The other reason why I am so obsessed with half year birthdays is that my mother, uMaHlabangani, is still alive and kicking, looking like a teen virgin though she is now an octogenarian (in her eighties). If you could call her number and she answers the phone, you would think you are talking to a schoolgirl, for her voice is strong and smooth. This is despite the fact that she has borne the burdens and pains of this world which would make most mothers wish “they had never given birth and their breasts never given suck”, as our Lord Jesus Christ once hinted.
Of course she has lost five adult children within a period of ten years. And seeing her weep every time her child’s coffin was lowered into the grave has always been the saddest and most painful moments of life. And during such times I have always prayed that I should not die before she dies as I would not want her to weep like that over my dead body. With each death of my sibling, I have come to believe that children must bury their parents and not vice versa. The pain of seeing a parent burying his or her child is hard to bear. And some of them never really get over the pain as they die in mourning.

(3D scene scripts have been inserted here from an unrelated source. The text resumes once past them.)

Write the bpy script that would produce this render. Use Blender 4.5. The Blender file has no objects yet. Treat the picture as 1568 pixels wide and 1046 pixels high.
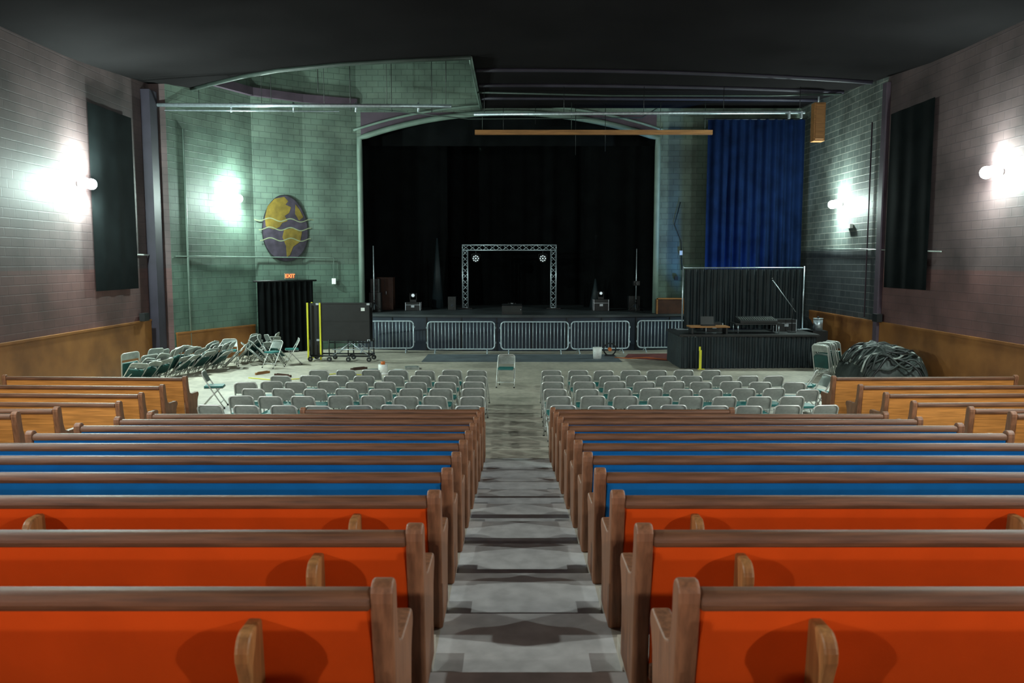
import bpy, bmesh, math, random
from mathutils import Vector, Matrix, noise
random.seed(7)
sc = bpy.context.scene
try:
    sc.view_settings.view_transform = 'Standard'
    sc.view_settings.look = 'None'
    sc.view_settings.exposure = 0.0
except Exception:
    pass

# ------------------------------------------------------------------ materials
def newmat(name):
    m = bpy.data.materials.new(name); m.use_nodes = True
    nt = m.node_tree; b = nt.nodes['Principled BSDF']
    return m, nt, b

def mat(name, col, rough=.6, metal=0, var=.18, scale=4, bump=0, bscale=60, stretch=(1,1,1), col2=None, spec=.4, emis=0):
    m, nt, b = newmat(name)
    N = nt.nodes; L = nt.links
    tc = N.new('ShaderNodeTexCoord'); mp = N.new('ShaderNodeMapping'); mp.inputs['Scale'].default_value = stretch
    L.new(tc.outputs['Object'], mp.inputs['Vector'])
    no = N.new('ShaderNodeTexNoise'); no.inputs['Scale'].default_value = scale; no.inputs['Detail'].default_value = 5
    L.new(mp.outputs[0], no.inputs['Vector'])
    r = N.new('ShaderNodeValToRGB')
    r.color_ramp.elements[0].position = .32; r.color_ramp.elements[1].position = .68
    c2 = col2 if col2 else tuple(min(1, c*(1+var)) for c in col)
    r.color_ramp.elements[0].color = (*[c*(1-var) for c in col], 1)
    r.color_ramp.elements[1].color = (*c2, 1)
    L.new(no.outputs['Fac'], r.inputs['Fac']); L.new(r.outputs[0], b.inputs['Base Color'])
    b.inputs['Roughness'].default_value = rough; b.inputs['Metallic'].default_value = metal
    b.inputs['Specular IOR Level'].default_value = spec
    if bump:
        n2 = N.new('ShaderNodeTexNoise'); n2.inputs['Scale'].default_value = bscale
        L.new(mp.outputs[0], n2.inputs['Vector'])
        bp = N.new('ShaderNodeBump'); bp.inputs['Strength'].default_value = bump; bp.inputs['Distance'].default_value = .02
        L.new(n2.outputs['Fac'], bp.inputs['Height']); L.new(bp.outputs[0], b.inputs['Normal'])
    if emis:
        L.new(r.outputs[0], b.inputs['Emission Color']); b.inputs['Emission Strength'].default_value = emis
    return m

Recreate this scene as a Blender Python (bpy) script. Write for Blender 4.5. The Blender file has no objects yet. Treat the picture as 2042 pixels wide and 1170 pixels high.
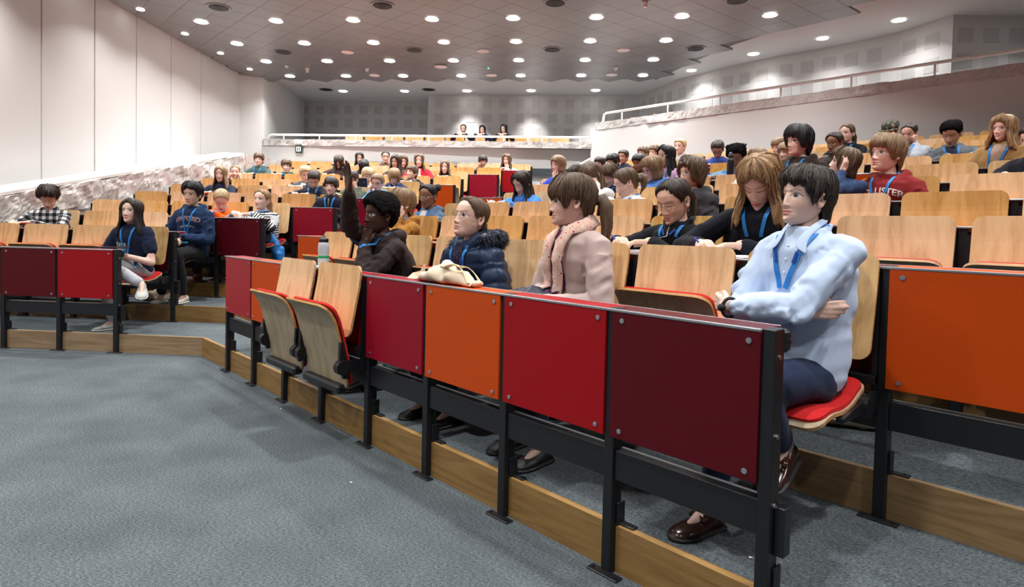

I remember my friend Dingaan Dlomo who died in 1998. His mother died a few months later.
In 2007 during my one-year teaching sojourn in Dundonald, Mpumalanga, I witnessed the anguish of a mother whose only son, aged 21, had succumbed to AIDS. Everyday she would walk to the cemetery to sit by her son’s grave. Realising that she was actually running out of her mind, I decided to talk to her. She told me she could not believe that her only son was gone forever. And she started crying. I told her what was happening in the world concerning AIDS. I told her every family had been affected by the scourge and that I had actually lost five siblings.
Tears running down her face, she looked at me and uttered, “But isn’t God punishing us parents and not the dead children; for it’s us the parents who feel and remain with the pain”.
For a moment I thought of my mother, and silently prayed, “Lord let me bury my mother!”.